[PROBLEM REQUIREMENTS]
Exactly the lines from the start of the data below through the line that contains "scene.camera = cam" are to be copied, with pictures left out.

============================================================

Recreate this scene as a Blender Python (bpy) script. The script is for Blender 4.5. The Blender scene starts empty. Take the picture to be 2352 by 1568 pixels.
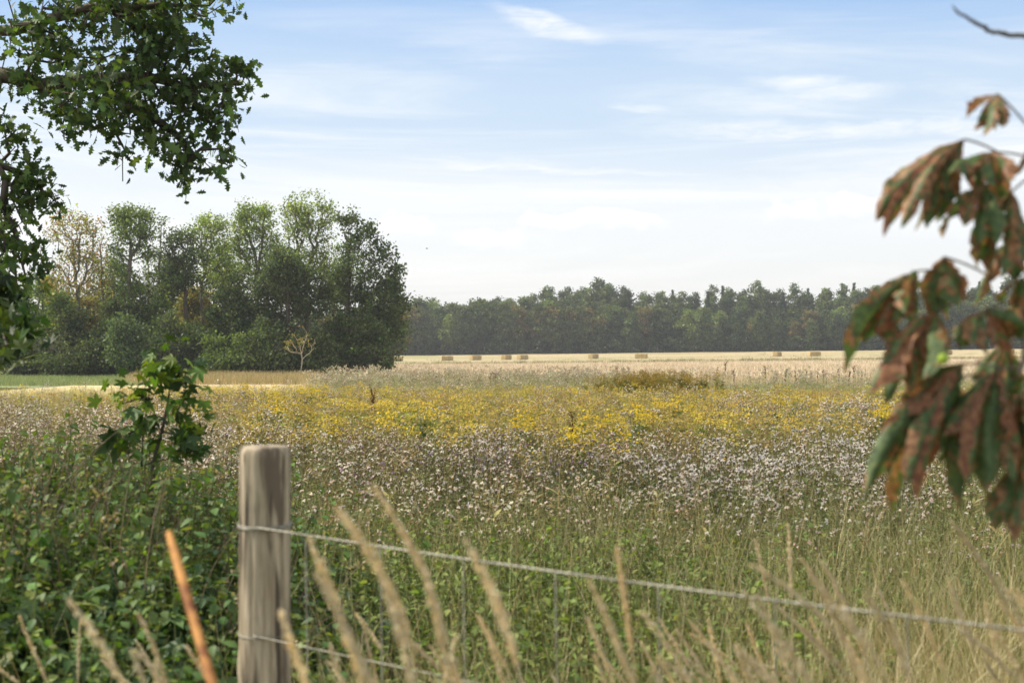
import bpy, math
import numpy as np
rnd = np.random.default_rng(7)
R_ = math.radians
scene = bpy.context.scene
COL = scene.collection

# ------------------------------------------------------------------ camera
EYE = 1.5
FPX = 3267.0            # focal length in pixels of the 2352 px wide picture
cam_d = bpy.data.cameras.new('camera')
cam = bpy.data.objects.new('camera', cam_d)
COL.objects.link(cam)
cam_d.sensor_width = 36.0
cam_d.lens = 50.0
cam_d.clip_start = 0.05
cam_d.clip_end = 5000
cam.location = (0, 0, EYE)
cam.rotation_euler = (R_(90 + math.degrees(math.atan(11.0 / FPX))), 0, 0)
cam_d.dof.use_dof = True
cam_d.dof.focus_distance = 15.0
cam_d.dof.aperture_fstop = 5.6
cam_d.dof.aperture_blades = 9
scene.camera = cam

# ------------------------------------------------------------------ render
scene.render.engine = 'CYCLES'
scene.view_settings.view_transform = 'Standard'
scene.view_settings.look = 'None'
scene.view_settings.gamma = 1.0
scene.view_settings.exposure = 0.22
cy = scene.cycles
cy.max_bounces = 8
cy.diffuse_bounces = 4
cy.glossy_bounces = 2
cy.transmission_bounces = 5
cy.transparent_max_bounces = 6
cy.volume_bounces = 0
cy.use_denoising = True
cy.sample_clamp_indirect = 6.0
cy.caustics_reflective = False
cy.caustics_refractive = False

# ------------------------------------------------------------------ sun + sky
SUN_EL, SUN_AZ = 42.0, 76.0      # azimuth measured from the view direction towards the left
sd = bpy.data.lights.new('sun', 'SUN')
sd.energy = 5.0
sd.angle = R_(0.6)
sd.color = (1.0, 0.91, 0.77)
sun = bpy.data.objects.new('sun', sd)
COL.objects.link(sun)
sdir = np.array([-math.sin(R_(SUN_AZ)) * math.cos(R_(SUN_EL)), math.cos(R_(SUN_AZ)) * math.cos(R_(SUN_EL)), math.sin(R_(SUN_EL))])
from mathutils import Vector
sun.rotation_euler = Vector(sdir).to_track_quat('Z', 'Y').to_euler()
sun.location = (-20, 10, 30)

world = bpy.data.worlds.new('World')
scene.world = world
world.use_nodes = True
nt = world.node_tree
nt.nodes.clear()

class NB:
    """small node-building helper"""
    def __init__(s, nt): s.nt = nt
    def n(s, t, **k):
        x = s.nt.nodes.new(t)
        for a, b in k.items(): setattr(x, a, b)
        return x
    def put(s, sock, v):
        if v is None: return
        if isinstance(v, bpy.types.NodeSocket): s.nt.links.new(v, sock)
        else:
            if isinstance(v, (tuple, list)) and len(v) == 3 and len(sock.default_value) == 4: v = (*v, 1)
            sock.default_value = v
    def m(s, op, a, b=0.5, c=None, clamp=False):
        x = s.n('ShaderNodeMath', operation=op, use_clamp=clamp)
        s.put(x.inputs[0], a); s.put(x.inputs[1], b)
        if c is not None: s.put(x.inputs[2], c)
        return x.outputs[0]
    def mix(s, f, a, b, mode='MIX'):
        x = s.n('ShaderNodeMix', data_type='RGBA', blend_type=mode)
        s.put(x.inputs[0], f); s.put(x.inputs[6], a); s.put(x.inputs[7], b)
        return x.outputs[2]
    def noise(s, vec, scale, detail=4, rough=0.55, dist=0.0):
        x = s.n('ShaderNodeTexNoise')
        s.put(x.inputs['Vector'], vec); x.inputs['Scale'].default_value = scale
        x.inputs['Detail'].default_value = detail; x.inputs['Roughness'].default_value = rough
        x.inputs['Distortion'].default_value = dist
        return x.outputs['Fac']
    def mapr(s, v, a, b, c=0.0, d=1.0, smooth=True):
        x = s.n('ShaderNodeMapRange', interpolation_type='SMOOTHSTEP' if smooth else 'LINEAR')
        s.put(x.inputs[0], v); s.put(x.inputs[1], a); s.put(x.inputs[2], b); s.put(x.inputs[3], c); s.put(x.inputs[4], d)
        return x.outputs[0]
    def vmul(s, v, t):
        x = s.n('ShaderNodeVectorMath', operation='MULTIPLY')
        s.put(x.inputs[0], v); x.inputs[1].default_value = t
        return x.outputs[0]
    def comb(s, x_, y_, z_):
        x = s.n('ShaderNodeCombineXYZ')
        s.put(x.inputs[0], x_); s.put(x.inputs[1], y_); s.put(x.inputs[2], z_)
        return x.outputs[0]

def hexlin(h, k=1.0):
    h = h.lstrip('#')
    out = []
    for i in (0, 2, 4):
        c = int(h[i:i + 2], 16) / 255.0
        out.append((c / 12.92 if c <= 0.04045 else ((c + 0.055) / 1.055) ** 2.4) * k)
    return tuple(out)

b = NB(nt)
tc = b.n('ShaderNodeTexCoord').outputs['Generated']
sep = b.n('ShaderNodeSeparateXYZ'); nt.links.new(tc, sep.inputs[0])
sx, sy, sz = sep.outputs
ysafe = b.m('MAXIMUM', sy, 0.05)
az = b.m('DIVIDE', sx, ysafe)                       # tangent of azimuth, true sky direction
hyp = b.m('SQRT', b.m('ADD', b.m('MULTIPLY', sx, sx), b.m('MULTIPLY', sy, sy)))
el = b.m('DIVIDE', sz, b.m('MAXIMUM', hyp, 0.02))   # tangent of elevation
sky = b.n('ShaderNodeTexSky', sky_type='NISHITA')
sky.sun_disc = False
sky.sun_elevation = R_(SUN_EL)
sky.sun_rotation = R_(-SUN_AZ)
sky.air_density = 1.0; sky.dust_density = 1.2; sky.ozone_density = 2.2
SKYK = 0.105
skycol = sky.outputs[0]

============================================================

[TASK OUTPUT]
Recreate this scene as a Blender Python (bpy) script. The script is for Blender 4.5. The Blender scene starts empty. Take the picture to be 2352 by 1568 pixels.
import bpy, math
import numpy as np
rnd = np.random.default_rng(7)
R_ = math.radians
scene = bpy.context.scene
COL = scene.collection

# ------------------------------------------------------------------ camera
EYE = 1.5
FPX = 3267.0            # focal length in pixels of the 2352 px wide picture
cam_d = bpy.data.cameras.new('camera')
cam = bpy.data.objects.new('camera', cam_d)
COL.objects.link(cam)
cam_d.sensor_width = 36.0
cam_d.lens = 50.0
cam_d.clip_start = 0.05
cam_d.clip_end = 5000
cam.location = (0, 0, EYE)
cam.rotation_euler = (R_(90 + math.degrees(math.atan(11.0 / FPX))), 0, 0)
cam_d.dof.use_dof = True
cam_d.dof.focus_distance = 15.0
cam_d.dof.aperture_fstop = 5.6
cam_d.dof.aperture_blades = 9
scene.camera = cam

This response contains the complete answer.